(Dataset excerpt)
— Start —

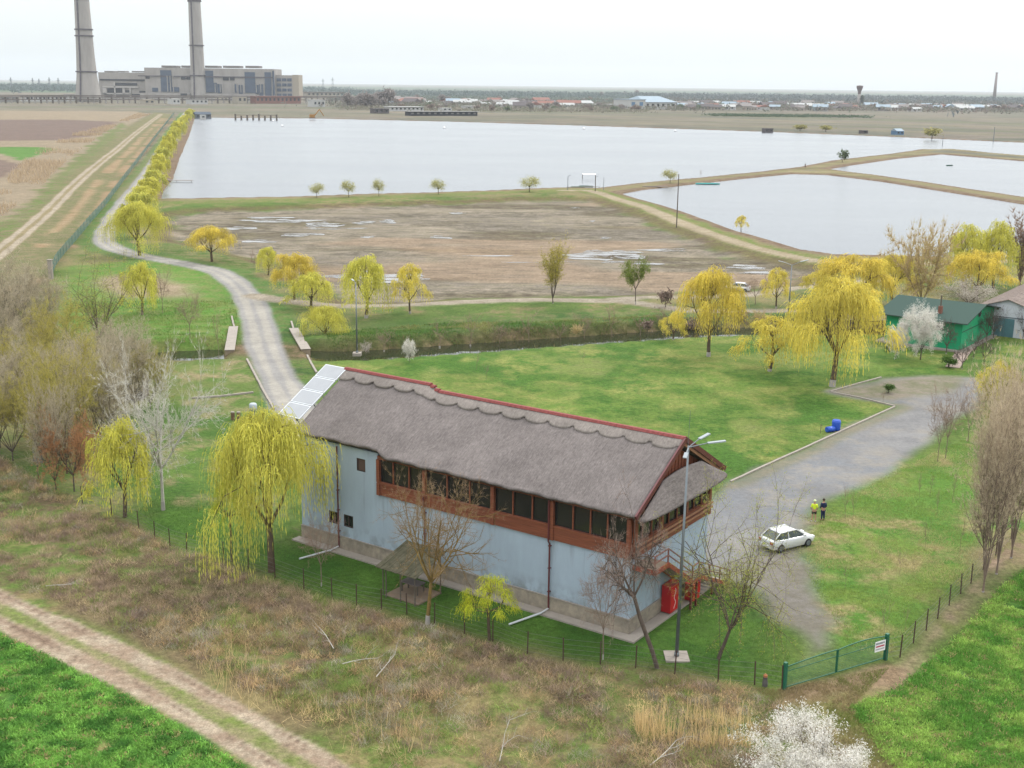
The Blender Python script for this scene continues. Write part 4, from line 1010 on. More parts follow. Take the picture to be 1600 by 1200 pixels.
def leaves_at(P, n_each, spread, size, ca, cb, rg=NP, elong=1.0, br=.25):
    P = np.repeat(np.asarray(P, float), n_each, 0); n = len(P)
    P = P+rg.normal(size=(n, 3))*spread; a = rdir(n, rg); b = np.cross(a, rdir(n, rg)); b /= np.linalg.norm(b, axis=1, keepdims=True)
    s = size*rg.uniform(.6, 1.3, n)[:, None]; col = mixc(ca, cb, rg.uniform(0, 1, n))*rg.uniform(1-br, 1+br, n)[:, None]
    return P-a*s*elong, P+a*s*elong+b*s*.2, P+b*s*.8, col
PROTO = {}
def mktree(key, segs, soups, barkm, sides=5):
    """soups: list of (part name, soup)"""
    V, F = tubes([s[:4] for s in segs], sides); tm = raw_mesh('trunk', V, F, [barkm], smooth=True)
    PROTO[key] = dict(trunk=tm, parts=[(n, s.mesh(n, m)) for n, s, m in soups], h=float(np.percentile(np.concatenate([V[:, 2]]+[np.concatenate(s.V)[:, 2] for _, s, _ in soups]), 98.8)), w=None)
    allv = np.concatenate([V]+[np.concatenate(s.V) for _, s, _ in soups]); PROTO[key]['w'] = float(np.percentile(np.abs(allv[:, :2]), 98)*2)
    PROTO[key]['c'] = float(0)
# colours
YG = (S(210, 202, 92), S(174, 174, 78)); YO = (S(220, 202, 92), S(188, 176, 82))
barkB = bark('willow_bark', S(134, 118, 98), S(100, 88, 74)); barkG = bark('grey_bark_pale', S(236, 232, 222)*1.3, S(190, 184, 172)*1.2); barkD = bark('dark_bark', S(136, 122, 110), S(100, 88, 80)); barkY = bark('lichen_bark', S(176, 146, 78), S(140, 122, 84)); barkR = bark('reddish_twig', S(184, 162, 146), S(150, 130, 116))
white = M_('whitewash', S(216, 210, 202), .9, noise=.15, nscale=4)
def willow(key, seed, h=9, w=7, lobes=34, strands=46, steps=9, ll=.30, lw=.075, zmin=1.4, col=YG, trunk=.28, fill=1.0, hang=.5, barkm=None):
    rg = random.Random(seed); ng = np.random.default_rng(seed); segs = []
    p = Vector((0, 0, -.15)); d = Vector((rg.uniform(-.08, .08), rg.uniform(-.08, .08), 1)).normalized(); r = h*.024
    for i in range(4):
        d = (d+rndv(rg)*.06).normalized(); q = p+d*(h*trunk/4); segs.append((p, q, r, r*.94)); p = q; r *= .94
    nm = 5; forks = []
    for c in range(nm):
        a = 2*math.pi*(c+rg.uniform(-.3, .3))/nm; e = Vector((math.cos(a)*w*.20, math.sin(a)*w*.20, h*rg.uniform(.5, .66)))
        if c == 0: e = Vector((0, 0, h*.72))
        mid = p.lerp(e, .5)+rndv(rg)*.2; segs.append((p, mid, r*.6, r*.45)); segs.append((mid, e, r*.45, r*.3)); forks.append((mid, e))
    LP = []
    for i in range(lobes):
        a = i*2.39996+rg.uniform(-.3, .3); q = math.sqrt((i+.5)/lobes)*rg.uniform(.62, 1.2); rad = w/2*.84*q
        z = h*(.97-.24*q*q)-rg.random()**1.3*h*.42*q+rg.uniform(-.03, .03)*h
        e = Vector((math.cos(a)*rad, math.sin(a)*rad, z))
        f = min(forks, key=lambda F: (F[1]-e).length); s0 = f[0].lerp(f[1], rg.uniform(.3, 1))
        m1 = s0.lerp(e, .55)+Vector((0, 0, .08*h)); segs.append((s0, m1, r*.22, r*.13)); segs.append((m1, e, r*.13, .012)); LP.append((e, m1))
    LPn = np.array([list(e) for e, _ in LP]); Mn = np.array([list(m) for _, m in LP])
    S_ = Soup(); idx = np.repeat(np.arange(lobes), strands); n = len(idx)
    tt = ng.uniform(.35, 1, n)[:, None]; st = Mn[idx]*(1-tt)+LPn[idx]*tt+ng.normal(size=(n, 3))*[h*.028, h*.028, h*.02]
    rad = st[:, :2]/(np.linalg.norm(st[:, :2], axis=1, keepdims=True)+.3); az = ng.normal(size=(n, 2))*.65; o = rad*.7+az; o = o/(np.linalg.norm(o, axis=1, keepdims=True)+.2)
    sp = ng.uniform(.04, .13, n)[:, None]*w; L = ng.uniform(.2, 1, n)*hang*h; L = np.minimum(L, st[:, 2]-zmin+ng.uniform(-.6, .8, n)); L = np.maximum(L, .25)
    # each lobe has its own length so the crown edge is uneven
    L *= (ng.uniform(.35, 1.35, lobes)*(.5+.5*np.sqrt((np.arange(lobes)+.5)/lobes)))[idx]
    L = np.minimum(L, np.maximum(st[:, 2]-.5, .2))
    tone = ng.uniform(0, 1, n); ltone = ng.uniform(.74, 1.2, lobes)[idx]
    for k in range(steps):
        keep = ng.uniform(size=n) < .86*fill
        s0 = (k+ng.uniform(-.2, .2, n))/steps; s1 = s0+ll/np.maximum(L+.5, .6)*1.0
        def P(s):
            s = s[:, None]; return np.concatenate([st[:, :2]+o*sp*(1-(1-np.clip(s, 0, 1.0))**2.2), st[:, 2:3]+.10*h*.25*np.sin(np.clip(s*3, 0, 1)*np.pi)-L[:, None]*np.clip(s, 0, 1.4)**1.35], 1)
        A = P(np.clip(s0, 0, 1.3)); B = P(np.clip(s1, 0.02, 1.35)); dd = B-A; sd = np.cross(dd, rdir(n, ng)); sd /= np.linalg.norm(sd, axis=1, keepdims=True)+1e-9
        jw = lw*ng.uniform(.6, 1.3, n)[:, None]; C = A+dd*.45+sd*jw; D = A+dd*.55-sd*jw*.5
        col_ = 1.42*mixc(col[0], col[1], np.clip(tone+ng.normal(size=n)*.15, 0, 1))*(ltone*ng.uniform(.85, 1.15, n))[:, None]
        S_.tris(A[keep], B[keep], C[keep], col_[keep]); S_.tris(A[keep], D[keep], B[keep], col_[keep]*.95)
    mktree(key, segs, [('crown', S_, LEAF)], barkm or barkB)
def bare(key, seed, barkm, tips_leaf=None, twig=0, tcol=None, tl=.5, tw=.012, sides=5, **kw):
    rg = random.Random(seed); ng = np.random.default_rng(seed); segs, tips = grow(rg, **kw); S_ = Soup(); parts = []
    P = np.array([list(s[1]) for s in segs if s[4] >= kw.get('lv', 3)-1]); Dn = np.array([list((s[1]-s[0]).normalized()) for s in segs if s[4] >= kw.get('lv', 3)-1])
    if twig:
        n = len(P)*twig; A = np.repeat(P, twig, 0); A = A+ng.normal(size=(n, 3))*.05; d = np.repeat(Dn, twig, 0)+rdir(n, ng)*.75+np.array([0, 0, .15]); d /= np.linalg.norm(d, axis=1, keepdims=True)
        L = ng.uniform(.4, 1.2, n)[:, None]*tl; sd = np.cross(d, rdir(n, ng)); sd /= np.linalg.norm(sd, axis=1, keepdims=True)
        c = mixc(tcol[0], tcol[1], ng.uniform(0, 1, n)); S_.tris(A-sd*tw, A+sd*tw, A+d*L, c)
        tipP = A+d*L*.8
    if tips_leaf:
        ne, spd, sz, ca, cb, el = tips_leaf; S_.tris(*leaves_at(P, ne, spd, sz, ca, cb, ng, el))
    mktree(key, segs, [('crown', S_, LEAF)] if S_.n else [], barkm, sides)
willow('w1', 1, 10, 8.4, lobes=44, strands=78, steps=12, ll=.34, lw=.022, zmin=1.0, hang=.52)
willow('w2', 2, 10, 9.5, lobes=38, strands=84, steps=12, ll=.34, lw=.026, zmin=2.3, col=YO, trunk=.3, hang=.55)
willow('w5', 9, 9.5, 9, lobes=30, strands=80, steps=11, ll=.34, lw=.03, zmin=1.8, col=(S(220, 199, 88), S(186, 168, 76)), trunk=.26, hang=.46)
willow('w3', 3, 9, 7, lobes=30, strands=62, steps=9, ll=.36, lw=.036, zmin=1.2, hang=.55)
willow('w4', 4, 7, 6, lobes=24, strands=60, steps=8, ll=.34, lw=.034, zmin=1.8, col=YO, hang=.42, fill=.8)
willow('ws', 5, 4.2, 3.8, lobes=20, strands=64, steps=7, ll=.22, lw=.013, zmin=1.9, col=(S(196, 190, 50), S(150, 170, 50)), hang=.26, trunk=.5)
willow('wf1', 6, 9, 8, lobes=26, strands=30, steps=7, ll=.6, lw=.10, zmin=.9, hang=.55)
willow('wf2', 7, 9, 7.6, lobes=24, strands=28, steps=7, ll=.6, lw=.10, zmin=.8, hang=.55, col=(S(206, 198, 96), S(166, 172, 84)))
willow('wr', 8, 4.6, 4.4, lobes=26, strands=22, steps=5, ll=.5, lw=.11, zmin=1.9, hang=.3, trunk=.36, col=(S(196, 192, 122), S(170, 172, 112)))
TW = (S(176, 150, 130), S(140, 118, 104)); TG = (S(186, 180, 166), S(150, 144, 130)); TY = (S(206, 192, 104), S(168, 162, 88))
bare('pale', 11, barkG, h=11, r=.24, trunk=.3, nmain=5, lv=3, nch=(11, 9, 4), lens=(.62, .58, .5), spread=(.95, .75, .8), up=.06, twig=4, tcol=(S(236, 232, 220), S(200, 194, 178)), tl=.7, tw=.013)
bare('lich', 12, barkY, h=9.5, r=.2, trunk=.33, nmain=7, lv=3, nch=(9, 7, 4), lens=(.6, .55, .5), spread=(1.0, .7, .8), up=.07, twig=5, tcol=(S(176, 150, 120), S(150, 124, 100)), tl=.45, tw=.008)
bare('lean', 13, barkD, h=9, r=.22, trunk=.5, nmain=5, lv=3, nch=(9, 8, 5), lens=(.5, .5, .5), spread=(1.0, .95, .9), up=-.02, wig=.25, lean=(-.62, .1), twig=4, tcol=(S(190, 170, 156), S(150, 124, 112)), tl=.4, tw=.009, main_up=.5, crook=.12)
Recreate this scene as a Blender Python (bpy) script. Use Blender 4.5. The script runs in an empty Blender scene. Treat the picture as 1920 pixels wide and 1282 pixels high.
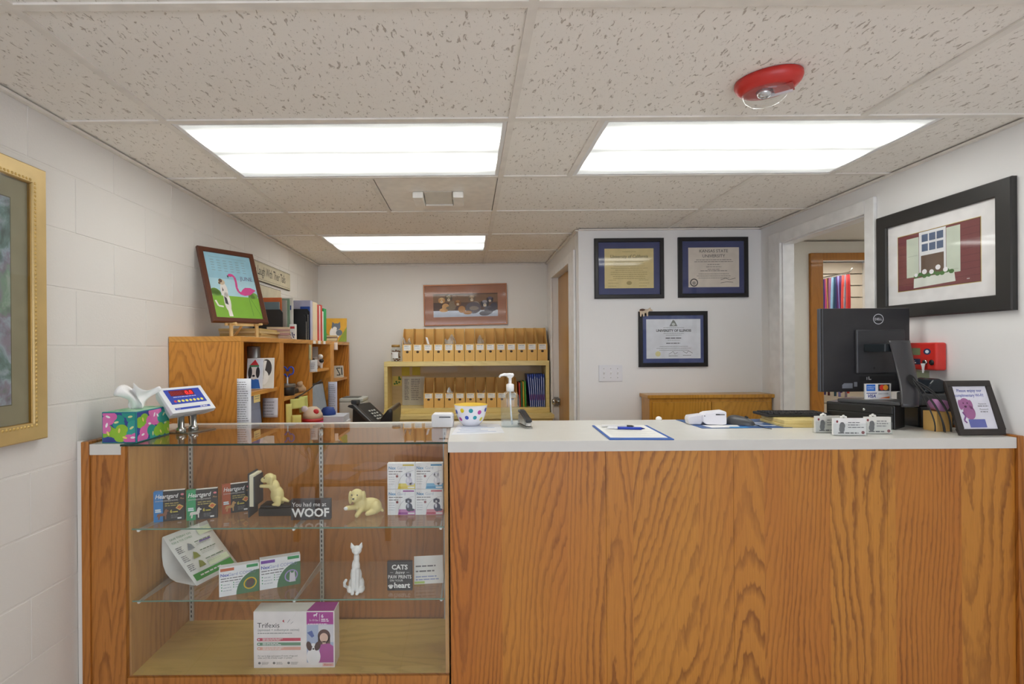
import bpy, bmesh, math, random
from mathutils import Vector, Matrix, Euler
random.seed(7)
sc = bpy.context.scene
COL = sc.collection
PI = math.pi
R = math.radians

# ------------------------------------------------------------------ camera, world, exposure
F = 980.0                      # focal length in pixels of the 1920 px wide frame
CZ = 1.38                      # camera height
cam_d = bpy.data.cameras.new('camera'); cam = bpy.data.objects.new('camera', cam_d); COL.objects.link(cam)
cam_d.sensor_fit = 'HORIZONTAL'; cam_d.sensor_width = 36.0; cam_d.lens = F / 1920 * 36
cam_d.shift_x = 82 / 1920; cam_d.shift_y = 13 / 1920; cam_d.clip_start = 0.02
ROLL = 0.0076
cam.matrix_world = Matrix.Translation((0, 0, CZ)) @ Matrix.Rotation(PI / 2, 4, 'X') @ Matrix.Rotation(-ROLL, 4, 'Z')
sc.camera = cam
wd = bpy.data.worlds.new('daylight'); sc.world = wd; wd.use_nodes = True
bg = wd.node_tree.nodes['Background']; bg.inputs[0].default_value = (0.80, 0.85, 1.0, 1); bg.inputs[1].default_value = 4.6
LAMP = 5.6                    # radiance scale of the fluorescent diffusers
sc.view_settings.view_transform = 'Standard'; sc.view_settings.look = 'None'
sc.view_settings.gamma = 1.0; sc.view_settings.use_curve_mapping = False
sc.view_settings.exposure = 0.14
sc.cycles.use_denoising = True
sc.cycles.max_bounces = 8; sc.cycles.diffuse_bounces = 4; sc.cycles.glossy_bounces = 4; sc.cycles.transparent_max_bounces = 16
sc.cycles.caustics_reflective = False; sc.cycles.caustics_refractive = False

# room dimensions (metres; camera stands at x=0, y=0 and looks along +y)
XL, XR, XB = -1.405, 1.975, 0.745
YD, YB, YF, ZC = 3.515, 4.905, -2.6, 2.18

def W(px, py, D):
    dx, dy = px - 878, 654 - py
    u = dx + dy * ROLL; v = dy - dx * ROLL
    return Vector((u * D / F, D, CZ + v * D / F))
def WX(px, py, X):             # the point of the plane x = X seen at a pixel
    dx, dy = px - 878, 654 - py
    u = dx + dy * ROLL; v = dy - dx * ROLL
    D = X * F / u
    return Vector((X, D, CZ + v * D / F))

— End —

> [GOAL OF THE EXERCISE]:
Write out, exactly and with nothing added, everything from the line with "Recreate this scene" down to the line with "R = math.radians", both included. Drop any pictures.

> [CORRECT RESULT]:
Recreate this scene as a Blender Python (bpy) script. Use Blender 4.5. The script runs in an empty Blender scene. Treat the picture as 1920 pixels wide and 1282 pixels high.
import bpy, bmesh, math, random
from mathutils import Vector, Matrix, Euler
random.seed(7)
sc = bpy.context.scene
COL = sc.collection
PI = math.pi
R = math.radians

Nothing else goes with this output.